IFG members were invited to contribute with challenge problems from their specific domain, which we can use as inspiration to develop multi-disciplinary models using DESTECS technology. The best challenges will be carried out by the consortium members in 2011. During the consortium meeting in Haarlem, the four best challenges have been chosen. Among the criteria for the selection, the most important ones were the scope (can it be done in two man-months) and the domain (is it complementary to what we already do in the project). The challenge winners are listed below.

Crisplant (DK) Tilt-Tray Sortation System


Crisplant delivers integrated and automated sortation solutions for customers within the airport, postal, parcel, warehouse and distribution industries. The goal is to be able to simulate a part of a sortation machine to see how good the model will be able to simulate the functionality of a real challenge problem.

Terma (DK) Flare dispenser for a fighter pilot to distracting heat seeking missiles


To counter enemy threats like incoming missiles, a fighter pilot can dispense a sequence of flares, which are burning magnesium balls, to distract heat seeking missiles. The sequence of flares is specially designed to “draw” a thermal picture of the aircraft that the missile will target instead. What happens if the aircraft is doing a manoeuvre during the dispensing of flares?

ESA-ESTEC (NL) Planetary Rover


The ESA automation robotics section wants an investigation of the planetary rover locomotion modes.

ASML (NL) Machine and material damage control


In the semi-conductor industry, Moore’s law tells us that the feature size of electrical devices is decreasing for the past 25 years. The lithography tools of ASML contribute to this trend by offering increasingly detailed features. On the other hand to keep cost within an acceptable level, the throughput of the lithography systems has to be increased also. This results in technical solutions with higher dynamic behaviour and very complex interactions between different machine sub-systems. Mechanical passive devices like for example springs are gradually changed to active dampening devices that are fully controlled by hardware and software. To prevent damage and to ensure safety on these active systems machine and material damage control (MMDC) has proofed to be essential. The engineering patterns for this rapidly growing domain are new and the best architectural patterns and implementations are subject of investigation.

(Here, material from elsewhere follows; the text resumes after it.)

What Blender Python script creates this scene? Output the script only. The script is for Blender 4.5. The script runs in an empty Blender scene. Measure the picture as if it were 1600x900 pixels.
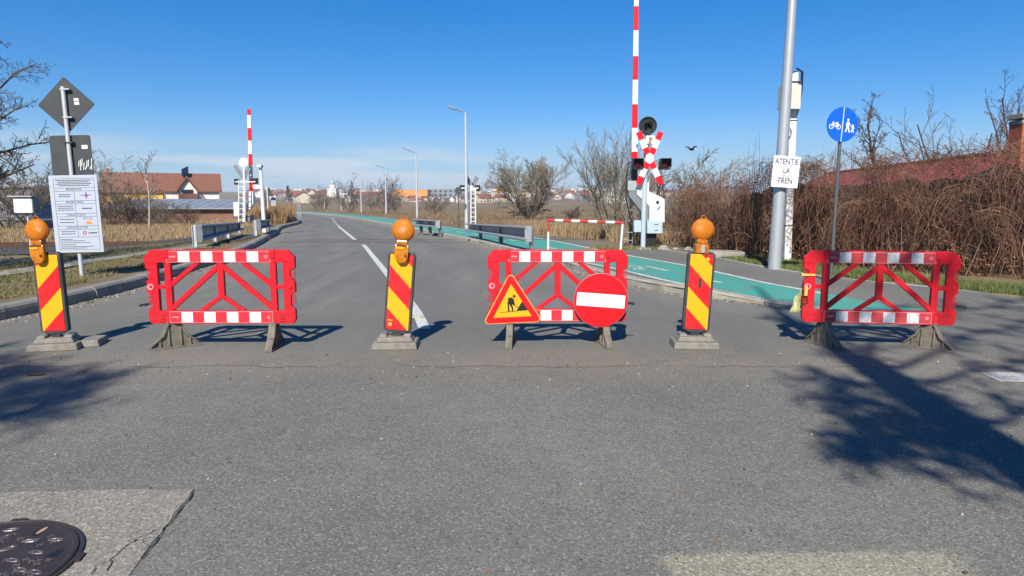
import bpy, math, random
import numpy as np
from mathutils import Vector, Matrix, noise as mnoise

R = math.radians
scene = bpy.context.scene
COL = scene.collection
random.seed(7)

# ------------------------------------------------------------------ camera model (photo pixels -> world)
F = 1063.0; CAMH = 1.6; PITCH = R(7.4)
cp, sp = math.cos(PITCH), math.sin(PITCH)
def ray(u, v):
    x = (u-800)/F; y = -(v-450)/F
    return (x, cp+y*sp, -sp+y*cp)
def gp(u, v, z=0.0):
    d = ray(u, v); t = (z-CAMH)/d[2]
    return (d[0]*t, d[1]*t)
def at(u, v, Y):
    d = ray(u, v); t = Y/d[1]
    return Vector((d[0]*t, Y, CAMH+d[2]*t))

# ------------------------------------------------------------------ mesh builder
class MB:
    def __init__(s): s.v = []; s.f = []; s.m = []
    def add(s, vs, fs, mat=0):
        o = len(s.v); s.v.extend(tuple(p) for p in vs)
        for f in fs: s.f.append(tuple(i+o for i in f)); s.m.append(mat)
    def box(s, c, size, mat=0, rot=None, taper=1.0):
        hx, hy, hz = size[0]/2, size[1]/2, size[2]/2
        vs = []
        for z in (-1, 1):
            k = taper if z > 0 else 1.0
            for x, y in ((-1,-1),(1,-1),(1,1),(-1,1)):
                p = Vector((x*hx*k, y*hy*k, z*hz))
                if rot is not None: p = rot @ p
                vs.append(p+Vector(c))
        s.add(vs, [(3,2,1,0),(4,5,6,7),(0,1,5,4),(1,2,6,5),(2,3,7,6),(3,0,4,7)], mat)
    def poly(s, pts, y0, y1, mat=0):
        """polygon in the XZ plane (counter clockwise seen from -Y) extruded from y0 (front) to y1 (back)"""
        a = sum(pts[i][0]*pts[(i+1)%len(pts)][1]-pts[(i+1)%len(pts)][0]*pts[i][1] for i in range(len(pts)))
        if a < 0: pts = pts[::-1]
        n = len(pts)
        vs = [(x, y0, z) for x, z in pts]+[(x, y1, z) for x, z in pts]
        fs = [tuple(range(n)), tuple(range(2*n-1, n-1, -1))]
        for i in range(n):
            j = (i+1) % n
            fs.append((j, i, n+i, n+j))
        s.add(vs, fs, mat)
    def bar(s, a, b, w, y0, y1, mat=0):
        ax, az = a; bx, bz = b; L = math.hypot(bx-ax, bz-az); nx, nz = -(bz-az)/L*w/2, (bx-ax)/L*w/2
        s.poly([(ax+nx, az+nz), (ax-nx, az-nz), (bx-nx, bz-nz), (bx+nx, bz+nz)], y0, y1, mat)
    def flat(s, pts, z, mat=0):
        a = sum(pts[i][0]*pts[(i+1)%len(pts)][1]-pts[(i+1)%len(pts)][0]*pts[i][1] for i in range(len(pts)))
        if a < 0: pts = pts[::-1]
        s.add([(x, y, z) for x, y in pts], [tuple(range(len(pts)))], mat)
    def tube(s, pts, rad, n=8, mat=0, cap=True):
        pts = [Vector(p) for p in pts]; m = len(pts)
        if not isinstance(rad, (list, tuple)): rad = [rad]*m
        o = len(s.v); prev = None
        for i in range(m):
            d = (pts[min(i+1, m-1)]-pts[max(i-1, 0)])
            if d.length < 1e-9: d = Vector((0, 0, 1))
            d.normalize()
            if prev is None:
                r = d.cross(Vector((0, 1, 0)) if abs(d.y) < .9 else Vector((1, 0, 0)))
            else:
                r = prev-d*prev.dot(d)
            r.normalize(); prev = r; q = d.cross(r)
            for k in range(n):
                a = 2*math.pi*k/n
                p = pts[i]+(r*math.cos(a)+q*math.sin(a))*rad[i]
                s.v.append((p.x, p.y, p.z))
        for i in range(m-1):
            for k in range(n):
                a = o+i*n+k; b = o+i*n+(k+1) % n
                s.f.append((a, b, b+n, a+n)); s.m.append(mat)
        if cap:
            s.f.append(tuple(o+k for k in range(n-1, -1, -1))); s.m.append(mat)
            s.f.append(tuple(o+(m-1)*n+k for k in range(n))); s.m.append(mat)
    def cyl(s, a, b, r, n=16, mat=0, r2=None):
        s.tube([a, b], [r, r if r2 is None else r2], n, mat)
    def lathe(s, prof, n=24, mat=0, M=None):
        o = len(s.v)
        for r, z in prof:
            for k in range(n):
                a = 2*math.pi*k/n; p = Vector((r*math.cos(a), r*math.sin(a), z))
                if M is not None: p = M @ p
                s.v.append(tuple(p))
        for i in range(len(prof)-1):
            for k in range(n):
                a = o+i*n+k; b = o+i*n+(k+1) % n
                s.f.append((a, b, b+n, a+n)); s.m.append(mat)
        s.f.append(tuple(o+k for k in range(n-1, -1, -1))); s.m.append(mat)
        s.f.append(tuple(o+(len(prof)-1)*n+k for k in range(n))); s.m.append(mat)
    def build(s, name, mats, parent=None, smooth=False, bevel=0, loc=None, rotz=0):
        me = bpy.data.meshes.new(name)
        me.from_pydata(s.v, [], s.f)
        if not isinstance(mats, (list, tuple)): mats = [mats]
        for m in mats: me.materials.append(m)
        if len(mats) > 1: me.polygons.foreach_set('material_index', s.m)
        if smooth: me.polygons.foreach_set('use_smooth', [True]*len(me.polygons))
        me.update()
        o = bpy.data.objects.new(name, me); COL.objects.link(o)
        if parent is not None: o.parent = parent
        if loc is not None: o.location = loc
        if rotz: o.rotation_euler.z = rotz
        if bevel:
            b = o.modifiers.new('bevel', 'BEVEL'); b.width = bevel; b.segments = 2; b.limit_method = 'ANGLE'
            b.use_clamp_overlap = True
        if smooth and not bevel:
            try: me.set_sharp_from_angle(angle=R(40))
            except Exception: pass
        return o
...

The ASML case is positioned at safety systems that protect the area of the Wafer Stage (WS) and the Projection Optics. The planar motor, which is used for the WS long stroke movements, is servo controlled in 6 degrees of freedom. Therefore it has the capability to accelerate at least as much in vertical as in horizontal direction. Vertical travel is limited due to nearby static objects on the metro frame. A set of damage control measures is required to prevent the WS from crashing in one of these objects.

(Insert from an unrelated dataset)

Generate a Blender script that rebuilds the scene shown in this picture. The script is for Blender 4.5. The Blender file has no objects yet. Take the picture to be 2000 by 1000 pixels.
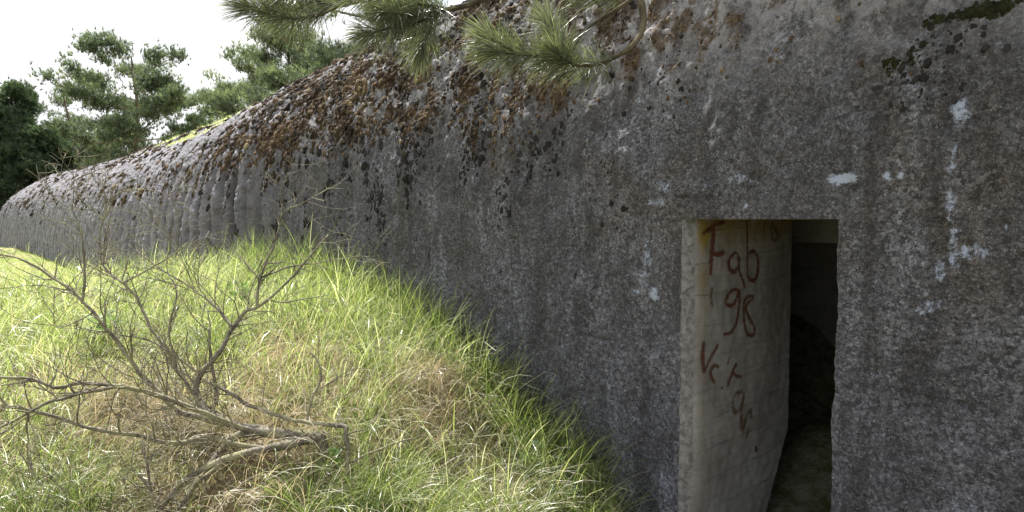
import bpy, math, random
import numpy as np
from mathutils import Vector

R = math.radians
scene = bpy.context.scene
col = scene.collection

# ------------------------------------------------------------------ camera
EYE = 1.6
F = 1333.0
YAW = R(39.4)      # wall recedes 39.4 deg left of the optical axis
PITCH = R(3.0)
cam_d = bpy.data.cameras.new("camera")
cam_d.sensor_width = 36.0
cam_d.lens = F / 2000 * 36
cam_d.clip_start = 0.05
cam_d.clip_end = 3000
cam = bpy.data.objects.new("camera", cam_d)
col.objects.link(cam)
FWD = Vector((-math.cos(YAW) * math.cos(PITCH), math.sin(YAW) * math.cos(PITCH), -math.sin(PITCH)))
cam.location = (0, 0, EYE)
cam.rotation_euler = FWD.to_track_quat('-Z', 'Y').to_euler()
scene.camera = cam

# ------------------------------------------------------------------ sky, sun, exposure
SUN_EL, SUN_PHI = R(56), R(15)
sun_vec = Vector((-math.cos(SUN_EL) * math.cos(SUN_PHI), math.cos(SUN_EL) * math.sin(SUN_PHI), math.sin(SUN_EL)))
world = bpy.data.worlds.new("World")
scene.world = world
world.use_nodes = True
wn, wl = world.node_tree.nodes, world.node_tree.links
wn.clear()
w_out = wn.new('ShaderNodeOutputWorld')
w_bg = wn.new('ShaderNodeBackground')
w_sky = wn.new('ShaderNodeTexSky')
w_sky.sky_type = 'NISHITA'
w_sky.sun_disc = False
w_sky.sun_elevation = SUN_EL
w_sky.sun_rotation = math.atan2(sun_vec.x, sun_vec.y)
w_sky.dust_density = 2.5
w_sky.air_density = 1.0
w_bg.inputs['Strength'].default_value = 0.066
# thin bright summer cloud over the Nishita sky
w_tc = wn.new('ShaderNodeTexCoord')
w_map = wn.new('ShaderNodeMapping'); w_map.inputs['Scale'].default_value = (1.0, 1.0, 2.6)
w_no = wn.new('ShaderNodeTexNoise'); w_no.inputs['Scale'].default_value = 2.4
w_no.inputs['Detail'].default_value = 7; w_no.inputs['Roughness'].default_value = 0.55
w_rp = wn.new('ShaderNodeMapRange')
w_rp.inputs['From Min'].default_value = 0.26; w_rp.inputs['From Max'].default_value = 0.5
w_mix = wn.new('ShaderNodeMix'); w_mix.data_type = 'RGBA'
w_mix.inputs['B'].default_value = (8.6, 8.7, 8.9, 1)
wl.new(w_tc.outputs['Generated'], w_map.inputs['Vector'])
wl.new(w_map.outputs[0], w_no.inputs['Vector'])
wl.new(w_no.outputs['Fac'], w_rp.inputs['Value'])
wl.new(w_rp.outputs[0], w_mix.inputs['Factor'])
wl.new(w_sky.outputs[0], w_mix.inputs['A'])
wl.new(w_mix.outputs['Result'], w_bg.inputs['Color'])
wl.new(w_bg.outputs[0], w_out.inputs['Surface'])

sun_d = bpy.data.lights.new("sun", 'SUN')
sun_d.energy = 5.0
sun_d.angle = R(0.53)
sun_d.color = (1.0, 0.97, 0.92)
sun = bpy.data.objects.new("sun", sun_d)
col.objects.link(sun)
sun.rotation_euler = sun_vec.to_track_quat('Z', 'Y').to_euler()

scene.view_settings.view_transform = 'Standard'
scene.view_settings.look = 'None'
scene.view_settings.exposure = 1.28
scene.view_settings.gamma = 1.0
scene.render.engine = 'CYCLES'
scene.cycles.max_bounces = 6
scene.cycles.transparent_max_bounces = 4

# ------------------------------------------------------------------ helpers
rng = np.random.default_rng(7)
random.seed(7)
_perm = np.random.default_rng(3).permutation(256)
_perm = np.concatenate([_perm, _perm, _perm])
_g = np.random.default_rng(4).normal(size=(256, 3))
_g /= np.linalg.norm(_g, axis=1)[:, None]


def noise3(x, y, z):
    x, y, z = np.broadcast_arrays(np.asarray(x, float), np.asarray(y, float), np.asarray(z, float))
    xi, yi, zi = np.floor(x).astype(int), np.floor(y).astype(int), np.floor(z).astype(int)
    xf, yf, zf = x - xi, y - yi, z - zi
    u, v, w = [t * t * t * (t * (t * 6 - 15) + 10) for t in (xf, yf, zf)]
    def g(dx, dy, dz):
        h = _perm[_perm[_perm[(xi + dx) & 255] + ((yi + dy) & 255)] + ((zi + dz) & 255)]
        q = _g[h]
        return q[..., 0] * (xf - dx) + q[..., 1] * (yf - dy) + q[..., 2] * (zf - dz)
    a = g(0, 0, 0) * (1 - u) + g(1, 0, 0) * u
    b = g(0, 1, 0) * (1 - u) + g(1, 1, 0) * u
    c = g(0, 0, 1) * (1 - u) + g(1, 0, 1) * u
    d = g(0, 1, 1) * (1 - u) + g(1, 1, 1) * u
    return 1.6 * ((a * (1 - v) + b * v) * (1 - w) + (c * (1 - v) + d * v) * w)   # about -1..1


def fbm(x, y, z, octv=4, gain=0.5):
    s, a, f, t = 0, 1.0, 1.0, 0
    for i in range(octv):
        s = s + a * noise3(x * f + 17.3 * i, y * f + 5.1 * i, z * f - 9.7 * i)
        t += a; a *= gain; f *= 2.03
    return s / t


def sstep(a, b, x):
    t = np.clip((x - a) / (b - a), 0, 1)
    return t * t * (3 - 2 * t)


def cray(px, py):
    """direction through a point of the photograph (2000x1000), unit depth along the optical axis"""
    right = Vector((math.sin(YAW), math.cos(YAW), 0))
    up = right.cross(FWD)
    return FWD + right * ((px - 1000) / F) + up * ((500 - py) / F)


def at_t(px, py, t):
    return Vector((0, 0, EYE)) + cray(px, py) * t


def at_x(px, py, X):
    d = cray(px, py)
    return Vector((0, 0, EYE)) + d * (X / d.x)


def at_y(px, py, Y):
    d = cray(px, py)
    return Vector((0, 0, EYE)) + d * (Y / d.y)


def np_mesh(name, V, loops, sizes, mat=None, smooth=True, attrs=None):
    me = bpy.data.meshes.new(name)
    V = np.asarray(V, np.float32).reshape(-1, 3)
    loops = np.asarray(loops, np.int32).ravel()
    sizes = np.asarray(sizes, np.int32).ravel()
    me.vertices.add(len(V)); me.vertices.foreach_set('co', V.ravel())
    me.loops.add(len(loops)); me.loops.foreach_set('vertex_index', loops)
    me.polygons.add(len(sizes))
    st = np.concatenate([[0], np.cumsum(sizes)[:-1]]).astype(np.int32)
    me.polygons.foreach_set('loop_start', st)
    me.polygons.foreach_set('use_smooth', np.full(len(sizes), smooth))
    for k, v in (attrs or {}).items():
        a = me.attributes.new(k, 'FLOAT', 'POINT'); a.data.foreach_set('value', np.asarray(v, np.float32).ravel())
    me.update(calc_edges=True)
    me.validate()
    if mat: me.materials.append(mat)
    return me


def link(name, me, parent=None, **props):
    o = bpy.data.objects.new(name, me)
    col.objects.link(o)
    if parent is not None:
        o.parent = parent
        o.location = -Vector(parent.get('_base', (0, 0, 0)))
    for k, v in props.items(): o[k] = v
    return o


def thing(name, base, label, cat, group=None, rot=0):
    o = bpy.data.objects.new(name, None)
    col.objects.link(o)
    o.empty_display_size = 0.2
    o.location = base
    o['label'] = label; o['category'] = cat
    if group: o['group'] = group
    return o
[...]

Some questions that have to be researched are:

  • The line of reasoning from business cases to architectural solutions?
  • The trade-off between the engineering disciplines mechanics, electronics and software?
  • The reaction time of the solutions?
  • The potential margin that is available? Can we optimize the current solutions?
  • The impact of (partly) failing sensors and actuators on the safety mechanism itself. What is the impact of these types of failures on the reliability of the safety mechanism?